Some records
— start —

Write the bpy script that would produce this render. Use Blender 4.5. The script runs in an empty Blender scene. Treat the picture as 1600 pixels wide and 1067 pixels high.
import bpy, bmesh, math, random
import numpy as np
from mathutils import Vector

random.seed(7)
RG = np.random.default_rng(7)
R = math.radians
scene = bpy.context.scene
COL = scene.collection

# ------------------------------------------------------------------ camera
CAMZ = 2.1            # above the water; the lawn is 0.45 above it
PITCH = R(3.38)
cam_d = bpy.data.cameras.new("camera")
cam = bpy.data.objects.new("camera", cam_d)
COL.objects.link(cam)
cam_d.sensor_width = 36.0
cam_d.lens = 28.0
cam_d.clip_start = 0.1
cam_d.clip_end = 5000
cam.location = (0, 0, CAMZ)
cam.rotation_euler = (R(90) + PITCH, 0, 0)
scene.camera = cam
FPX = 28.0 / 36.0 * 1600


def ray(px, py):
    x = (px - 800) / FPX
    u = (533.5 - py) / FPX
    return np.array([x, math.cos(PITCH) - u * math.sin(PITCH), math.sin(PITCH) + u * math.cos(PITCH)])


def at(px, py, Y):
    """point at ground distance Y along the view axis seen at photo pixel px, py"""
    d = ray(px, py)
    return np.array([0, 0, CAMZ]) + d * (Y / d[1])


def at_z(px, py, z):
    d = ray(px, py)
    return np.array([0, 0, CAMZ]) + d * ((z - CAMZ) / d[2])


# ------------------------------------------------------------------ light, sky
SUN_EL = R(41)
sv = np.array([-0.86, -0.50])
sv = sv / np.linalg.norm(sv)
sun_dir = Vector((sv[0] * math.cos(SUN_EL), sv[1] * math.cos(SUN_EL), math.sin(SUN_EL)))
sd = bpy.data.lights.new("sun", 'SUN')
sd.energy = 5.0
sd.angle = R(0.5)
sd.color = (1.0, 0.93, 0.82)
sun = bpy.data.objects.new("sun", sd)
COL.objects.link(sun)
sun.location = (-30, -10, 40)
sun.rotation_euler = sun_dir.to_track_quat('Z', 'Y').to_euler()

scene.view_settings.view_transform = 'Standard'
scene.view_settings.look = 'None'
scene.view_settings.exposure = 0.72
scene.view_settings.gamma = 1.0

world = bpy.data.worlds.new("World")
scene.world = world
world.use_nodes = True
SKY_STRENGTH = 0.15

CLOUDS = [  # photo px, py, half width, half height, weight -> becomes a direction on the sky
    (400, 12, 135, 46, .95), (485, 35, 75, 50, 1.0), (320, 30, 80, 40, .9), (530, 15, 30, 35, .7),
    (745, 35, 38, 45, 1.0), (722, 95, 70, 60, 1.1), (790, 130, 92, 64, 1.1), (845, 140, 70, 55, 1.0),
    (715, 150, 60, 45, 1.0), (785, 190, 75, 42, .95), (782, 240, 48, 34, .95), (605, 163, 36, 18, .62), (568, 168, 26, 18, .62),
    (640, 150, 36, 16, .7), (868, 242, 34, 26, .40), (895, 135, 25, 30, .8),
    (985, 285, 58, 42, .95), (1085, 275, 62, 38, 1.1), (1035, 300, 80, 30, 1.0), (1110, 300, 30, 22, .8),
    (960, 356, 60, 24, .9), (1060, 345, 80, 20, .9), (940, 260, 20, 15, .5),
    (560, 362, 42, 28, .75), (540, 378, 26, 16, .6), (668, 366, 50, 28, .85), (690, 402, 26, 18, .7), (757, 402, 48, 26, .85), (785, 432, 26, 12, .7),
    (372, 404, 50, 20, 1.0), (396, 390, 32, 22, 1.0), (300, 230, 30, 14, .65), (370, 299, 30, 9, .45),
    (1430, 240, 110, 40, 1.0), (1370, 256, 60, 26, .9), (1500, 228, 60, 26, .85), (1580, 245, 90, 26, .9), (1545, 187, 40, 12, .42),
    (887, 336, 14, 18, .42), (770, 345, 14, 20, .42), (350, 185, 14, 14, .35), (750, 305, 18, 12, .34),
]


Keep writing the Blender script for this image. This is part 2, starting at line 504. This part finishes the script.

— end —

- Stated problem
Extract the listing in its entirety and repeat it exactly.

- Response to the exercise
Write the bpy script that would produce this render. Use Blender 4.5. The script runs in an empty Blender scene. Treat the picture as 1600 pixels wide and 1067 pixels high.
import bpy, bmesh, math, random
import numpy as np
from mathutils import Vector

random.seed(7)
RG = np.random.default_rng(7)
R = math.radians
scene = bpy.context.scene
COL = scene.collection

# ------------------------------------------------------------------ camera
CAMZ = 2.1            # above the water; the lawn is 0.45 above it
PITCH = R(3.38)
cam_d = bpy.data.cameras.new("camera")
cam = bpy.data.objects.new("camera", cam_d)
COL.objects.link(cam)
cam_d.sensor_width = 36.0
cam_d.lens = 28.0
cam_d.clip_start = 0.1
cam_d.clip_end = 5000
cam.location = (0, 0, CAMZ)
cam.rotation_euler = (R(90) + PITCH, 0, 0)
scene.camera = cam
FPX = 28.0 / 36.0 * 1600


def ray(px, py):
    x = (px - 800) / FPX
    u = (533.5 - py) / FPX
    return np.array([x, math.cos(PITCH) - u * math.sin(PITCH), math.sin(PITCH) + u * math.cos(PITCH)])


def at(px, py, Y):
    """point at ground distance Y along the view axis seen at photo pixel px, py"""
    d = ray(px, py)
    return np.array([0, 0, CAMZ]) + d * (Y / d[1])


def at_z(px, py, z):
    d = ray(px, py)
    return np.array([0, 0, CAMZ]) + d * ((z - CAMZ) / d[2])


# ------------------------------------------------------------------ light, sky
SUN_EL = R(41)
sv = np.array([-0.86, -0.50])
sv = sv / np.linalg.norm(sv)
sun_dir = Vector((sv[0] * math.cos(SUN_EL), sv[1] * math.cos(SUN_EL), math.sin(SUN_EL)))
sd = bpy.data.lights.new("sun", 'SUN')
sd.energy = 5.0
sd.angle = R(0.5)
sd.color = (1.0, 0.93, 0.82)
sun = bpy.data.objects.new("sun", sd)
COL.objects.link(sun)
sun.location = (-30, -10, 40)
sun.rotation_euler = sun_dir.to_track_quat('Z', 'Y').to_euler()

scene.view_settings.view_transform = 'Standard'
scene.view_settings.look = 'None'
scene.view_settings.exposure = 0.72
scene.view_settings.gamma = 1.0

world = bpy.data.worlds.new("World")
scene.world = world
world.use_nodes = True
SKY_STRENGTH = 0.15

CLOUDS = [  # photo px, py, half width, half height, weight -> becomes a direction on the sky
    (400, 12, 135, 46, .95), (485, 35, 75, 50, 1.0), (320, 30, 80, 40, .9), (530, 15, 30, 35, .7),
    (745, 35, 38, 45, 1.0), (722, 95, 70, 60, 1.1), (790, 130, 92, 64, 1.1), (845, 140, 70, 55, 1.0),
    (715, 150, 60, 45, 1.0), (785, 190, 75, 42, .95), (782, 240, 48, 34, .95), (605, 163, 36, 18, .62), (568, 168, 26, 18, .62),
    (640, 150, 36, 16, .7), (868, 242, 34, 26, .40), (895, 135, 25, 30, .8),
    (985, 285, 58, 42, .95), (1085, 275, 62, 38, 1.1), (1035, 300, 80, 30, 1.0), (1110, 300, 30, 22, .8),
    (960, 356, 60, 24, .9), (1060, 345, 80, 20, .9), (940, 260, 20, 15, .5),
    (560, 362, 42, 28, .75), (540, 378, 26, 16, .6), (668, 366, 50, 28, .85), (690, 402, 26, 18, .7), (757, 402, 48, 26, .85), (785, 432, 26, 12, .7),
    (372, 404, 50, 20, 1.0), (396, 390, 32, 22, 1.0), (300, 230, 30, 14, .65), (370, 299, 30, 9, .45),
    (1430, 240, 110, 40, 1.0), (1370, 256, 60, 26, .9), (1500, 228, 60, 26, .85), (1580, 245, 90, 26, .9), (1545, 187, 40, 12, .42),
    (887, 336, 14, 18, .42), (770, 345, 14, 20, .42), (350, 185, 14, 14, .35), (750, 305, 18, 12, .34),
]


Keep writing the Blender script for this image. This is part 2, starting at line 504. This part finishes the script.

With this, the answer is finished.